The U.S. Senate has approved a bill aimed at helping the country's small businesses, giving President Barack Obama a political victory in his effort to revive the country's economy.

The Senate passed the bill Thursday with the help of two key votes from opposition Republicans.  It now heads to the U.S. House of Representatives, which is expected to pass the bill and send it to the president to become law.

President Obama says U.S. exports had a bigger-than-expected increase during the past year, which he says will help fight unemployment.

"Obviously working off a low baseline, given the crisis last year, exports are expected to be up, but we are very pleased to see that they are up 18 percent, to where they were a year ago," Mr. Obama said. "And manufacturing exports are up 20 percent, and that is helping put a lot of our people back to work."

The U.S. unemployment rate remains mired at 9.6 percent, which has depressed Mr. Obama's public approval ratings and hampered candidates from his Democratic Party.

The president says one way out of the recession is to sell more American goods and services in other countries.

"The more American companies export, the more they produce," the president said. "And the more they produce, the more people they hire. And that means more jobs - good jobs that often pay as much as 15 percent more than average."

Mr. Obama spoke Thursday at a meeting of his recently formed export council.

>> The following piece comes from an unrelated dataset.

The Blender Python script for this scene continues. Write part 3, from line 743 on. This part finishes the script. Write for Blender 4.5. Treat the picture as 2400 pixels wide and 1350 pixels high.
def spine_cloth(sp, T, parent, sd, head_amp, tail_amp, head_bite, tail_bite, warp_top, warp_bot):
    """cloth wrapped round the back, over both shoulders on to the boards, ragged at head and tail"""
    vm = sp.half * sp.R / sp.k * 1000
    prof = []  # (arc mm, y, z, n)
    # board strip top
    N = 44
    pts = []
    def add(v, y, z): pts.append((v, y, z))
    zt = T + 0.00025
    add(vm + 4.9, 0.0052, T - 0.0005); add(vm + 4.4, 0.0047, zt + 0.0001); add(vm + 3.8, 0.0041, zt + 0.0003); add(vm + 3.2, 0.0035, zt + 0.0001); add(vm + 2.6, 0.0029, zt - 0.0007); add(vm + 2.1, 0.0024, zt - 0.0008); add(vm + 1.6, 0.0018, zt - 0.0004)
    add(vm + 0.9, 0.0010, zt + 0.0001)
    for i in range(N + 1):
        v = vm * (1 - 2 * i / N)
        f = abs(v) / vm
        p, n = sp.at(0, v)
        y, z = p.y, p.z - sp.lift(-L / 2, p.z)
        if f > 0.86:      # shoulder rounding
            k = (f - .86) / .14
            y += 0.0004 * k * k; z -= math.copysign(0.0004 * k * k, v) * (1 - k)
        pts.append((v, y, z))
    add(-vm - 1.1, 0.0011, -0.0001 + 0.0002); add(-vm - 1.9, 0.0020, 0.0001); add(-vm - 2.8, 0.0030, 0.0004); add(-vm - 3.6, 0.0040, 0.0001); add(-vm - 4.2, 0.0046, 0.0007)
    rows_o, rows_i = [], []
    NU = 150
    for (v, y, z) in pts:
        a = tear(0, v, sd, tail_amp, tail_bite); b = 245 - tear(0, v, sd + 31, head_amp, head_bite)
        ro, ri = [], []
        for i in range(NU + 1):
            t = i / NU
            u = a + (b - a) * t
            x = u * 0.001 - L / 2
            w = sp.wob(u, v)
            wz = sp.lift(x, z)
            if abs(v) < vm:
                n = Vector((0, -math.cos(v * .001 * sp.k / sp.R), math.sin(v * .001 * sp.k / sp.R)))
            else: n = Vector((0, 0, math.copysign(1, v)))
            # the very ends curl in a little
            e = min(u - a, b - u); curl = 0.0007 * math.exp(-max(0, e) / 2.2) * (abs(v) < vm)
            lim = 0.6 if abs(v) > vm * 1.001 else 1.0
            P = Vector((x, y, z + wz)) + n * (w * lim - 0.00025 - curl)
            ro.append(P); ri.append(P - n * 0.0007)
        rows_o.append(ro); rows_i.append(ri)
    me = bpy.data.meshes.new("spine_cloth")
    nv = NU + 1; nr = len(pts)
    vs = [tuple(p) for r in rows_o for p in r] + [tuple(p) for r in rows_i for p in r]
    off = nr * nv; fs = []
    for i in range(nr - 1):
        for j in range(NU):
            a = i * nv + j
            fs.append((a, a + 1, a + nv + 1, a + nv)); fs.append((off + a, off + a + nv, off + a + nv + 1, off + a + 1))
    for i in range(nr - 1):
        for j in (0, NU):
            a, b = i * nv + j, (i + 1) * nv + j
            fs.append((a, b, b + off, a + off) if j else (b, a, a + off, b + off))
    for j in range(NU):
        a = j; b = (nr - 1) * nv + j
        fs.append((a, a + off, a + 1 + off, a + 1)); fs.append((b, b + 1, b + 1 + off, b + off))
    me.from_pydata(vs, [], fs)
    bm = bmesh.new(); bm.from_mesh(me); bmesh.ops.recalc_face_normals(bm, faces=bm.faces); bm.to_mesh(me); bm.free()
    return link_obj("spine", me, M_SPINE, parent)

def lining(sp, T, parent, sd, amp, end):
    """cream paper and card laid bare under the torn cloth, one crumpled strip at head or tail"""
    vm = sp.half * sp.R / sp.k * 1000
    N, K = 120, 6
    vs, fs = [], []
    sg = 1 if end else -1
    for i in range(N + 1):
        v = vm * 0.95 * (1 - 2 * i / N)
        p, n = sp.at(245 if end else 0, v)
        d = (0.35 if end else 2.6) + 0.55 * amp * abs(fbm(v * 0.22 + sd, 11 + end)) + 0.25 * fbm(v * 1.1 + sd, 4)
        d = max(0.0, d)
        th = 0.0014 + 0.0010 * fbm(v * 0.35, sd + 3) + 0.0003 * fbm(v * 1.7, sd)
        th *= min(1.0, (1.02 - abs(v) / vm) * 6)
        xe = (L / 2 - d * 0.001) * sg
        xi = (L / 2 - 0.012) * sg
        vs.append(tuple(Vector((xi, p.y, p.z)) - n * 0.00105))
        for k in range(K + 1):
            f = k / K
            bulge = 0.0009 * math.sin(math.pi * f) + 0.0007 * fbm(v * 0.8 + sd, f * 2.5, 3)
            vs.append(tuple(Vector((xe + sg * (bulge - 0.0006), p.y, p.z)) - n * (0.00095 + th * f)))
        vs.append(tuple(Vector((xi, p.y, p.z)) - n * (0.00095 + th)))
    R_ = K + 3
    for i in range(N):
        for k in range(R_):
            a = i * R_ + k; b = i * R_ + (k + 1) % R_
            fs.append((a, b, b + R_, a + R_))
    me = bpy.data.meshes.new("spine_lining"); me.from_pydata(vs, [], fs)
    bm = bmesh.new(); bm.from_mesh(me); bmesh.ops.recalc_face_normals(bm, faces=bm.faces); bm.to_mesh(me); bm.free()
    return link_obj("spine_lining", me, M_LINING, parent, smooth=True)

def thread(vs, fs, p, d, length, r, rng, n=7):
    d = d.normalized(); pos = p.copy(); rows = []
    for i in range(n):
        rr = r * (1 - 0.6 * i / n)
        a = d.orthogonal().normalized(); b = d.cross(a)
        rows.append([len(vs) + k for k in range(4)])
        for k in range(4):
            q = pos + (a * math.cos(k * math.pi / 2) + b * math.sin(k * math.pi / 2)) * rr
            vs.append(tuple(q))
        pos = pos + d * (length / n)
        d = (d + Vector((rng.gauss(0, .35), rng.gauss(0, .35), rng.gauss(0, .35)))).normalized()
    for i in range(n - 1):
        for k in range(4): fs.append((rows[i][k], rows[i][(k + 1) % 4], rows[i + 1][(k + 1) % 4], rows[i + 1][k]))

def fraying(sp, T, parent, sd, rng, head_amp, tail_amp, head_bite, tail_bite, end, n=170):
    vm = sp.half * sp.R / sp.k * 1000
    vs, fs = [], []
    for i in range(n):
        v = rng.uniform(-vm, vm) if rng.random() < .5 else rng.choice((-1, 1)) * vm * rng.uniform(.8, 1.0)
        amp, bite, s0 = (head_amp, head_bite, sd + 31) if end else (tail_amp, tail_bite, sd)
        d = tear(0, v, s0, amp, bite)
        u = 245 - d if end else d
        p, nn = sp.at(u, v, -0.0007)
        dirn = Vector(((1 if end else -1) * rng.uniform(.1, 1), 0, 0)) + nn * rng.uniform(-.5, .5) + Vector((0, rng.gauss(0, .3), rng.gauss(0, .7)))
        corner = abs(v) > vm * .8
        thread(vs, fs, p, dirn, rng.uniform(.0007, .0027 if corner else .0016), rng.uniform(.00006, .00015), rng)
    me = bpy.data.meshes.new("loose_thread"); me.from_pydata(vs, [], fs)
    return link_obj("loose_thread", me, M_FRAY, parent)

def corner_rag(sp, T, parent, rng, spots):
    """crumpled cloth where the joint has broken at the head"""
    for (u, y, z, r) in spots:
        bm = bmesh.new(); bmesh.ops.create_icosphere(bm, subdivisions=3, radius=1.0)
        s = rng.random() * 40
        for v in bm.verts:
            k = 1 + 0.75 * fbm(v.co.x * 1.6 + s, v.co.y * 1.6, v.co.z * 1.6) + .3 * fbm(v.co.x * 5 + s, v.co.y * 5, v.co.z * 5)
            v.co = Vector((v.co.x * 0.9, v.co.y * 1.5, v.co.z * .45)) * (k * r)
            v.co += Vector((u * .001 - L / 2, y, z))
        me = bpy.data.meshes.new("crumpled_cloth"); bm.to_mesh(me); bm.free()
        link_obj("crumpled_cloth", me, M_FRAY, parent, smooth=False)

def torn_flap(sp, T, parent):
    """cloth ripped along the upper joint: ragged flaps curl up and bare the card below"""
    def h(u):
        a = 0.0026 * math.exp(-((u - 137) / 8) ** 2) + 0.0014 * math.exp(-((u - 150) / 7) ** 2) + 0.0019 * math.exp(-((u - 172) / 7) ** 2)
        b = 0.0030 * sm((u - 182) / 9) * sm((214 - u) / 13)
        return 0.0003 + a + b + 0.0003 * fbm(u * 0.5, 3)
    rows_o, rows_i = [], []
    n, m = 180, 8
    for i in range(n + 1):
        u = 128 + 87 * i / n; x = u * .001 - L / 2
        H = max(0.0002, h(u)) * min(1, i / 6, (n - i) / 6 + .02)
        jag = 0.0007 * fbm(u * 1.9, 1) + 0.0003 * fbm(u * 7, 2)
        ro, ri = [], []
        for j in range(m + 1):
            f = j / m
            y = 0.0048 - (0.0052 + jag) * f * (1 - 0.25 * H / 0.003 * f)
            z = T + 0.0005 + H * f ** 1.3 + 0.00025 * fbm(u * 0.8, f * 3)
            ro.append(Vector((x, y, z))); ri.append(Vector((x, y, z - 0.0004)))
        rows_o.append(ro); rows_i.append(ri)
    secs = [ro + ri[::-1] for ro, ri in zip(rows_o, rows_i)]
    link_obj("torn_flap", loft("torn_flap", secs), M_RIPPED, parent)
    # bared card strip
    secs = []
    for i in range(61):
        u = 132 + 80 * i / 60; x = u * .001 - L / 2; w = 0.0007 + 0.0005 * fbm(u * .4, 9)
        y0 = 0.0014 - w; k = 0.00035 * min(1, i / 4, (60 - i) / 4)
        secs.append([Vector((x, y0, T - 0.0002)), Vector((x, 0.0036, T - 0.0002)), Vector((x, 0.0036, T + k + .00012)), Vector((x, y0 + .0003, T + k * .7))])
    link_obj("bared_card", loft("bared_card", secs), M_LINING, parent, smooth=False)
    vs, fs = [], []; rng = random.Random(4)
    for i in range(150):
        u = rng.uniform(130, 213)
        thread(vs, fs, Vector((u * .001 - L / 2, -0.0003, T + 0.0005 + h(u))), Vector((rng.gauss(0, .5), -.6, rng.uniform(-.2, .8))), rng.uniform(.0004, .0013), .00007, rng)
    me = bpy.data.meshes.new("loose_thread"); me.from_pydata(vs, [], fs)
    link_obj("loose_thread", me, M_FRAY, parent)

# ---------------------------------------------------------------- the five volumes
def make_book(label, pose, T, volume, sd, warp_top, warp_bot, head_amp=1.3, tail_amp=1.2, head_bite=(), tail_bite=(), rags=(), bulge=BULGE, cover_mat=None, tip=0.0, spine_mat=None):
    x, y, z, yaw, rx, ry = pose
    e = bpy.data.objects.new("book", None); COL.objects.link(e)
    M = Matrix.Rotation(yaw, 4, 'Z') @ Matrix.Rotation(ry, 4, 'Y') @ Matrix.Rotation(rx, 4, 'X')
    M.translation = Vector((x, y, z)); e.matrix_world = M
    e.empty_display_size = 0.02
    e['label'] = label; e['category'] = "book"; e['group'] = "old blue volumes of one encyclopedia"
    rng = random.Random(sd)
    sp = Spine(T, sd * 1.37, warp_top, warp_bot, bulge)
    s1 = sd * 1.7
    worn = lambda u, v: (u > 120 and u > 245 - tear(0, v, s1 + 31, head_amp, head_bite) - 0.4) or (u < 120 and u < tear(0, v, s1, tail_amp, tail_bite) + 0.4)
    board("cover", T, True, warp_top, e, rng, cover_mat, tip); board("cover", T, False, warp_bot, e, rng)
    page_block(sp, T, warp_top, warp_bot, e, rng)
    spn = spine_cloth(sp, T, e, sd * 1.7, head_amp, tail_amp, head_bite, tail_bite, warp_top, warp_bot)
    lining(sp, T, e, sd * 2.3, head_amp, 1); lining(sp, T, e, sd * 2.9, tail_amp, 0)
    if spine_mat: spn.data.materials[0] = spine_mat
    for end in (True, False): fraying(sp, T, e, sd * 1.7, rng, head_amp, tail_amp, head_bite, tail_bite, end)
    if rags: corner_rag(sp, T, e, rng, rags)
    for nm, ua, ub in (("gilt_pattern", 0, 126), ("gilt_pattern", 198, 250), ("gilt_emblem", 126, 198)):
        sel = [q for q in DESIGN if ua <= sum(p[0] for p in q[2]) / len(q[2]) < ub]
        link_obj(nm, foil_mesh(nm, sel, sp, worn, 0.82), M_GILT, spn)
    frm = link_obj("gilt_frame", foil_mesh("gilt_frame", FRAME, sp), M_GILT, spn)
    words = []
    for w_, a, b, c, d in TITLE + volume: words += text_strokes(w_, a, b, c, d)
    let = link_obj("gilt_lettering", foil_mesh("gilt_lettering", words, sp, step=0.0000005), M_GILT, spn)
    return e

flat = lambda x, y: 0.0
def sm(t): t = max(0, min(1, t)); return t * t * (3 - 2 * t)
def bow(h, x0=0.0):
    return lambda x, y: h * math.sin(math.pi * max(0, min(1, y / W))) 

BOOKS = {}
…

He said his administration is working to resolve outstanding issues on free-trade agreements with South Korea and other countries, and seek congressional approval as soon as possible.

The United States signed free-trade agreements with South Korea, Colombia and Panama during the presidency of George W. Bush, but Congress has not approved them.

Earlier this year, President Obama called for the United States to double its exports within five years. He says that goal can be met.

"These are some of the steps we will pursue to double America's exports over the next five years," Mr. Obama said.  "When I made this initial announcement some were skeptical, but the truth of the matter is that if we are increasing our exports by 14 or 15 percent per year, something that is achievable, then we can meet our goal."

A government report says the United States can meet its goal by conducting more international trade missions, promoting American exports in emerging markets and making small businesses aware of export opportunities.